* [Exercise description]
Print the listing in its entirety and exactly, leaving out images.
■ ■ ■ ■
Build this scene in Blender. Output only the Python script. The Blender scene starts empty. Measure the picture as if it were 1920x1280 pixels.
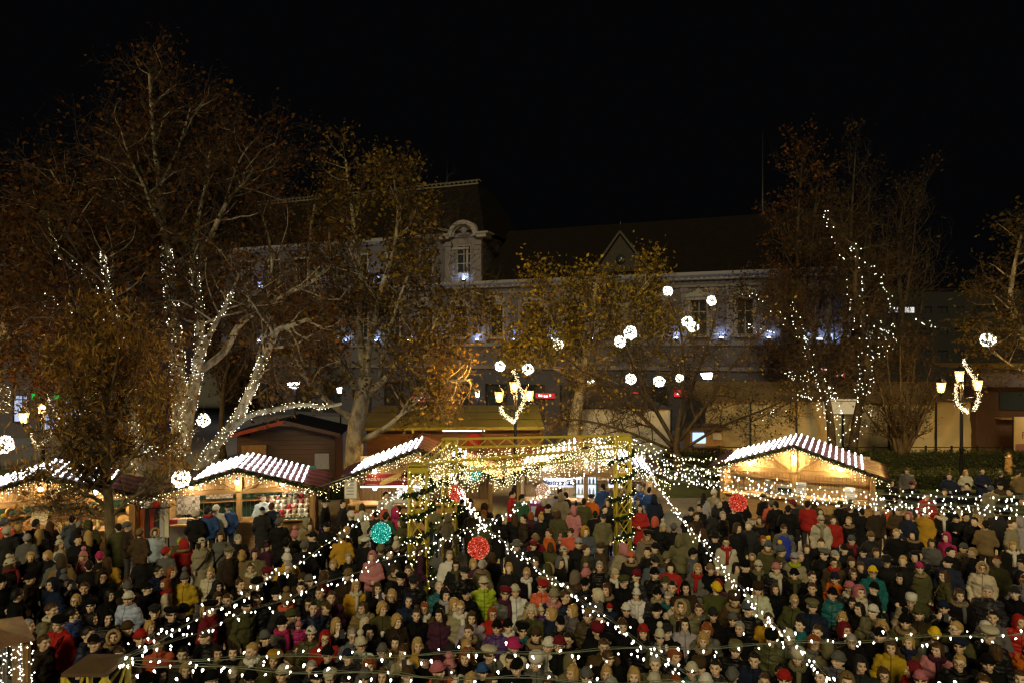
import bpy, bmesh, math, random
import numpy as np
from mathutils import Vector, Matrix, Euler
R = math.radians
rng = random.Random(7)
nrg = np.random.default_rng(11)
SC = bpy.context.scene
COL = SC.collection

# ------------------------------------------------------------------ camera
CAM_H = 6.5
cam_d = bpy.data.cameras.new('camera')
cam_d.sensor_width = 36.0
cam_d.lens = 24.0
cam_d.shift_y = 20.0 / 1920.0
cam_d.clip_start = 0.1
cam_d.clip_end = 1000.0
cam = bpy.data.objects.new('camera', cam_d)
cam.location = (0, 0, CAM_H)
cam.rotation_euler = (R(90), 0, 0)
COL.objects.link(cam)
SC.camera = cam

# ------------------------------------------------------------------ night sky
world = bpy.data.worlds.new('World')
SC.world = world
world.use_nodes = True
wn = world.node_tree.nodes
bg = wn['Background']
bg.inputs['Color'].default_value = (0.75, 0.8, 1.0, 1)
bg.inputs['Strength'].default_value = 0.0016

# ------------------------------------------------------------------ one dim warm sun lamp from behind the camera
sun_d = bpy.data.lights.new('sun', 'SUN')
sun_d.energy = 1.75
sun_d.angle = R(14)
sun_d.color = (1.0, 0.82, 0.45)
sun = bpy.data.objects.new('sun', sun_d)
sun.rotation_euler = (R(58), 0, R(-12))
COL.objects.link(sun)

# ------------------------------------------------------------------ exposure and render
SC.view_settings.view_transform = 'Standard'
SC.view_settings.look = 'None'
SC.view_settings.exposure = 0.0
SC.view_settings.gamma = 1.0
SC.view_settings.use_curve_mapping = False
SC.render.engine = 'CYCLES'
SC.cycles.use_denoising = True
SC.cycles.denoiser = 'OPENIMAGEDENOISE'
SC.cycles.max_bounces = 5
SC.cycles.diffuse_bounces = 2
SC.cycles.glossy_bounces = 2
SC.cycles.transmission_bounces = 3
SC.cycles.transparent_max_bounces = 6
SC.cycles.sample_clamp_indirect = 1.5
SC.cycles.sample_clamp_direct = 0.0
SC.cycles.caustics_reflective = False
SC.cycles.caustics_refractive = False
SC.cycles.use_light_tree = True
SC.cycles.filter_width = 1.4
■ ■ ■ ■
* [Reply to the exercise]
Build this scene in Blender. Output only the Python script. The Blender scene starts empty. Measure the picture as if it were 1920x1280 pixels.
import bpy, bmesh, math, random
import numpy as np
from mathutils import Vector, Matrix, Euler
R = math.radians
rng = random.Random(7)
nrg = np.random.default_rng(11)
SC = bpy.context.scene
COL = SC.collection

# ------------------------------------------------------------------ camera
CAM_H = 6.5
cam_d = bpy.data.cameras.new('camera')
cam_d.sensor_width = 36.0
cam_d.lens = 24.0
cam_d.shift_y = 20.0 / 1920.0
cam_d.clip_start = 0.1
cam_d.clip_end = 1000.0
cam = bpy.data.objects.new('camera', cam_d)
cam.location = (0, 0, CAM_H)
cam.rotation_euler = (R(90), 0, 0)
COL.objects.link(cam)
SC.camera = cam

# ------------------------------------------------------------------ night sky
world = bpy.data.worlds.new('World')
SC.world = world
world.use_nodes = True
wn = world.node_tree.nodes
bg = wn['Background']
bg.inputs['Color'].default_value = (0.75, 0.8, 1.0, 1)
bg.inputs['Strength'].default_value = 0.0016

# ------------------------------------------------------------------ one dim warm sun lamp from behind the camera
sun_d = bpy.data.lights.new('sun', 'SUN')
sun_d.energy = 1.75
sun_d.angle = R(14)
sun_d.color = (1.0, 0.82, 0.45)
sun = bpy.data.objects.new('sun', sun_d)
sun.rotation_euler = (R(58), 0, R(-12))
COL.objects.link(sun)

# ------------------------------------------------------------------ exposure and render
SC.view_settings.view_transform = 'Standard'
SC.view_settings.look = 'None'
SC.view_settings.exposure = 0.0
SC.view_settings.gamma = 1.0
SC.view_settings.use_curve_mapping = False
SC.render.engine = 'CYCLES'
SC.cycles.use_denoising = True
SC.cycles.denoiser = 'OPENIMAGEDENOISE'
SC.cycles.max_bounces = 5
SC.cycles.diffuse_bounces = 2
SC.cycles.glossy_bounces = 2
SC.cycles.transmission_bounces = 3
SC.cycles.transparent_max_bounces = 6
SC.cycles.sample_clamp_indirect = 1.5
SC.cycles.sample_clamp_direct = 0.0
SC.cycles.caustics_reflective = False
SC.cycles.caustics_refractive = False
SC.cycles.use_light_tree = True
SC.cycles.filter_width = 1.4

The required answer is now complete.